FEDS DROP 21 COUNTS OF MONEY LAUNDERING

Federal officials have quietly dropped 21 counts of money laundering against a Weston mother of four who had been accused of living off the proceeds of her husband’s marijuana smuggling in the 1970s and ’80s.

Authorities confirmed on Wednesday that prosecutors have dismissed all charges against Delores E. Pegg, 41, who was accused of helping her husband, Joe, a twice-convicted marijuana smuggler now serving a 30-year prison sentence, launder millions of dollars.

“Of course, she’s as happy as she can be,” said Fred Haddad, Delores Pegg’s attorney.

The government originally had said Delores Pegg knew her husband made his money smuggling drugs, and her involvement included withdrawing $700,000 from a bank and staying with him in Jamaica while he was a fugitive on drug charges in 1981.

The indictment was also dismissed against Joe Pegg and brother-in-law William “Buck” Pegg, a prominent Nashville, Ga., bank director and businessman.

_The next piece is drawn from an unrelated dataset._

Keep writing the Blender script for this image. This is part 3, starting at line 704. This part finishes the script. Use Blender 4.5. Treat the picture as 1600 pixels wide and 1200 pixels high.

Government attorneys were tight-lipped about the reasons for the abrupt dismissal on Monday before U.S. District Judge Lenore S. Nesbitt.

“We did it and it’s done,” said U.S. Attorney’s Office spokesman Wilfredo Fernandez.

“It’s being dismissed and there’s not much else we can say about it.”

The government also dropped its attempts to seize 500 acres of land the Peggs own in Colorado; Delores Pegg’s home on Derby Lane in Weston; a marina and boat brokerage in Sunny Isles; and hundreds of thousands of dollars scattered in several bank accounts.

Part of the problem appears to be the manner in which prosecutors in Georgia negotiated a guilty plea with Buck Pegg at about the same time prosecutors in Miami were preparing to indict him for the money-laundering conspiracy.

That plea, entered on July 11 at U.S. District Court in Macon, Ga., has been sealed and the attorneys are forbidden to discuss it. But it is mentioned several times in motions and judicial orders in the Miami case file.

Buck Pegg’s attorney, Jerry Froelich, refused to discuss the sealed plea, but praised Tom Scott, the new U.S. Attorney for South Florida, for dropping the case.

“We have always said there was insufficient evidence,” Froelich said on Wednesday from Atlanta.

“The new U.S. Attorney looked at it. He was clearly troubled by it. And they dropped it.”

Scott’s spokesman Fernandez refused to discuss whether the charges could be refiled against the Peggs.

Joe Pegg remains in a federal prison serving a 30-year sentence after pleading guilty to marijuana smuggling charges in 1993 in Fort Myers.

The stint is his second in the federal prison system for marijuana smuggling. He pleaded guilty in February 1982 to a dozen counts for his role in a conspiracy to smuggle almost 500,000 pounds of marijuana on three freighters from Colombia into coastal Louisiana.

Joe Pegg was sentenced to 18 years in prison on the first case. The sentence was later cut to 15 years. But officials released him in August 1985, less than 39 months into the sentence, and placed him on parole and special probation until April 1993.

As part of the 1982 plea bargain, Joe Pegg promised to disclose all his assets, to forfeit those related to drugs, cooperate in other prosecutions and pay a $180,000 fine. According to federal filings in Fort Myers and New Orleans, Joe Pegg never made good on those promises to turn over the assets.

Many of the same properties, businesses and bank accounts were the focus of the money-laundering case authorities dropped on Monday against the Peggs.

On Wednesday, a federal judge in New Orleans dismissed the 1994 forfeiture case officials brought against the Pegg brothers, Froelich said.